=== Set task ===
The lines to be extracted run from the start of the listing through the line containing "tag(ob,'black foam wall"; copy them exactly and nothing else.

— begin Information provided —

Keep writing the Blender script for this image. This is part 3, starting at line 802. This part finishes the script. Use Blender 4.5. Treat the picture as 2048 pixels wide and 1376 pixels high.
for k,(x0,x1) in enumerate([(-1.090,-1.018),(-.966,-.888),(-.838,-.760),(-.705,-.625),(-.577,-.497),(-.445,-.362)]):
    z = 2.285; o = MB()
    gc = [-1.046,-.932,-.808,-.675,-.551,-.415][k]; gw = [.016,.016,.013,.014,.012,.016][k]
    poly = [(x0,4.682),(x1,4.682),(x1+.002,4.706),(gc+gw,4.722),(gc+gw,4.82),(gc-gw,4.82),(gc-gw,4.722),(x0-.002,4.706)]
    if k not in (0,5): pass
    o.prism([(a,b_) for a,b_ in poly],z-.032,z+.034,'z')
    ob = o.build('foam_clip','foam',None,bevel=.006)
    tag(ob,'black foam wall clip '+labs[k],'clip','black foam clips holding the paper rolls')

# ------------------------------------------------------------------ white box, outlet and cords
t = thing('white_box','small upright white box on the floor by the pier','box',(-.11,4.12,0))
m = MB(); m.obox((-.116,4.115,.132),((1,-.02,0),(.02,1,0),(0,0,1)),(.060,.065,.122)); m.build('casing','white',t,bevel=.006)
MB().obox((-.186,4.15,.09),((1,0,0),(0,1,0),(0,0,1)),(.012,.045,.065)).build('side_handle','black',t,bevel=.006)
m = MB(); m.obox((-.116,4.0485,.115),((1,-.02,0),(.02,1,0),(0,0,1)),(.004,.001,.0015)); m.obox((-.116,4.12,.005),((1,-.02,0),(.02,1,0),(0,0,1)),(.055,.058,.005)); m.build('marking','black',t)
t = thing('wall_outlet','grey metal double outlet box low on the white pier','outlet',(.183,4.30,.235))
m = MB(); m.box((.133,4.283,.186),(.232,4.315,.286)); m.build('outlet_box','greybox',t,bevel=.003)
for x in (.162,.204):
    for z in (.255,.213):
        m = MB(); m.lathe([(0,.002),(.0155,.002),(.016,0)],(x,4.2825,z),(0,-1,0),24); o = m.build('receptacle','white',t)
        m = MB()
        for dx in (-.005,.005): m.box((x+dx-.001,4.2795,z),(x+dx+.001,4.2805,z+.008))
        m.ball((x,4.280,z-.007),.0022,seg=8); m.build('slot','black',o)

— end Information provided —

=== Solution for this task ===
Keep writing the Blender script for this image. This is part 3, starting at line 802. This part finishes the script. Use Blender 4.5. Treat the picture as 2048 pixels wide and 1376 pixels high.
for k,(x0,x1) in enumerate([(-1.090,-1.018),(-.966,-.888),(-.838,-.760),(-.705,-.625),(-.577,-.497),(-.445,-.362)]):
    z = 2.285; o = MB()
    gc = [-1.046,-.932,-.808,-.675,-.551,-.415][k]; gw = [.016,.016,.013,.014,.012,.016][k]
    poly = [(x0,4.682),(x1,4.682),(x1+.002,4.706),(gc+gw,4.722),(gc+gw,4.82),(gc-gw,4.82),(gc-gw,4.722),(x0-.002,4.706)]
    if k not in (0,5): pass
    o.prism([(a,b_) for a,b_ in poly],z-.032,z+.034,'z')
    ob = o.build('foam_clip','foam',None,bevel=.006)
    tag(ob,'black foam wall clip '+labs[k],'clip','black foam clips holding the paper rolls')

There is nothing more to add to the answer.